# start of RECORDS FOR THE EXERCISE

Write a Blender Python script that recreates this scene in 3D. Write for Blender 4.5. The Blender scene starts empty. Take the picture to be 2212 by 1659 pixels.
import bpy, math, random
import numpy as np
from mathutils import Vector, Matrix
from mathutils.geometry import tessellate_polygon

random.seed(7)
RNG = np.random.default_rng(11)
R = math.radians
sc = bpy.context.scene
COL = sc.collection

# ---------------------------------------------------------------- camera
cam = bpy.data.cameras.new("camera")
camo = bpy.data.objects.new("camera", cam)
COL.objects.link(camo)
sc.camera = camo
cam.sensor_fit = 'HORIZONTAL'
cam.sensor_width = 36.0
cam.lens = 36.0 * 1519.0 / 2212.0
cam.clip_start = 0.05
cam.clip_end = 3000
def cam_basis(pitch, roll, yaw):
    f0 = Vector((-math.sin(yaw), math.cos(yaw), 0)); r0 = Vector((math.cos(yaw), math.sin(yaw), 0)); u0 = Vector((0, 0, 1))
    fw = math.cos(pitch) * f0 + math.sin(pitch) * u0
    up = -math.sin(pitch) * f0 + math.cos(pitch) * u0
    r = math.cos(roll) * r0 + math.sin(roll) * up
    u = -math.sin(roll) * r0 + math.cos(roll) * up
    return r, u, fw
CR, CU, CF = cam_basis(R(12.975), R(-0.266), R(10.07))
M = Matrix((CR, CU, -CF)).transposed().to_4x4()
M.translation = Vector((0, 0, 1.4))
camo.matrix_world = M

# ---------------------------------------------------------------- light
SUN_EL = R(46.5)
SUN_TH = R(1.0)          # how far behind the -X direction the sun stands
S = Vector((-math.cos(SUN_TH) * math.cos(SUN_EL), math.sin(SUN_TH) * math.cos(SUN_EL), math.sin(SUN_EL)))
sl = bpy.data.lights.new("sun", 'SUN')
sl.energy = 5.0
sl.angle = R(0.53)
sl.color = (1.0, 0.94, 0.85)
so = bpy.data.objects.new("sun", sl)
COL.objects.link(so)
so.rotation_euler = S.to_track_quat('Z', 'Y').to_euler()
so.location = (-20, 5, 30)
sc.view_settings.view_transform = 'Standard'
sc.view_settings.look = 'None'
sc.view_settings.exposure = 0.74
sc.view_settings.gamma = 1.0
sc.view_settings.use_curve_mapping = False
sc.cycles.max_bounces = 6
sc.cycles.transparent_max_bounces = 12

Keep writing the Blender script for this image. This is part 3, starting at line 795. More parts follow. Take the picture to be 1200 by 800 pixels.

# end of RECORDS FOR THE EXERCISE

### AIM
All entries shown above should be printed again exactly.

### OUTPUT BELOW
Write a Blender Python script that recreates this scene in 3D. Write for Blender 4.5. The Blender scene starts empty. Take the picture to be 2212 by 1659 pixels.
import bpy, math, random
import numpy as np
from mathutils import Vector, Matrix
from mathutils.geometry import tessellate_polygon

random.seed(7)
RNG = np.random.default_rng(11)
R = math.radians
sc = bpy.context.scene
COL = sc.collection

# ---------------------------------------------------------------- camera
cam = bpy.data.cameras.new("camera")
camo = bpy.data.objects.new("camera", cam)
COL.objects.link(camo)
sc.camera = camo
cam.sensor_fit = 'HORIZONTAL'
cam.sensor_width = 36.0
cam.lens = 36.0 * 1519.0 / 2212.0
cam.clip_start = 0.05
cam.clip_end = 3000
def cam_basis(pitch, roll, yaw):
    f0 = Vector((-math.sin(yaw), math.cos(yaw), 0)); r0 = Vector((math.cos(yaw), math.sin(yaw), 0)); u0 = Vector((0, 0, 1))
    fw = math.cos(pitch) * f0 + math.sin(pitch) * u0
    up = -math.sin(pitch) * f0 + math.cos(pitch) * u0
    r = math.cos(roll) * r0 + math.sin(roll) * up
    u = -math.sin(roll) * r0 + math.cos(roll) * up
    return r, u, fw
CR, CU, CF = cam_basis(R(12.975), R(-0.266), R(10.07))
M = Matrix((CR, CU, -CF)).transposed().to_4x4()
M.translation = Vector((0, 0, 1.4))
camo.matrix_world = M

# ---------------------------------------------------------------- light
SUN_EL = R(46.5)
SUN_TH = R(1.0)          # how far behind the -X direction the sun stands
S = Vector((-math.cos(SUN_TH) * math.cos(SUN_EL), math.sin(SUN_TH) * math.cos(SUN_EL), math.sin(SUN_EL)))
sl = bpy.data.lights.new("sun", 'SUN')
sl.energy = 5.0
sl.angle = R(0.53)
sl.color = (1.0, 0.94, 0.85)
so = bpy.data.objects.new("sun", sl)
COL.objects.link(so)
so.rotation_euler = S.to_track_quat('Z', 'Y').to_euler()
so.location = (-20, 5, 30)
sc.view_settings.view_transform = 'Standard'
sc.view_settings.look = 'None'
sc.view_settings.exposure = 0.74
sc.view_settings.gamma = 1.0
sc.view_settings.use_curve_mapping = False
sc.cycles.max_bounces = 6
sc.cycles.transparent_max_bounces = 12

Keep writing the Blender script for this image. This is part 3, starting at line 795. More parts follow. Take the picture to be 1200 by 800 pixels.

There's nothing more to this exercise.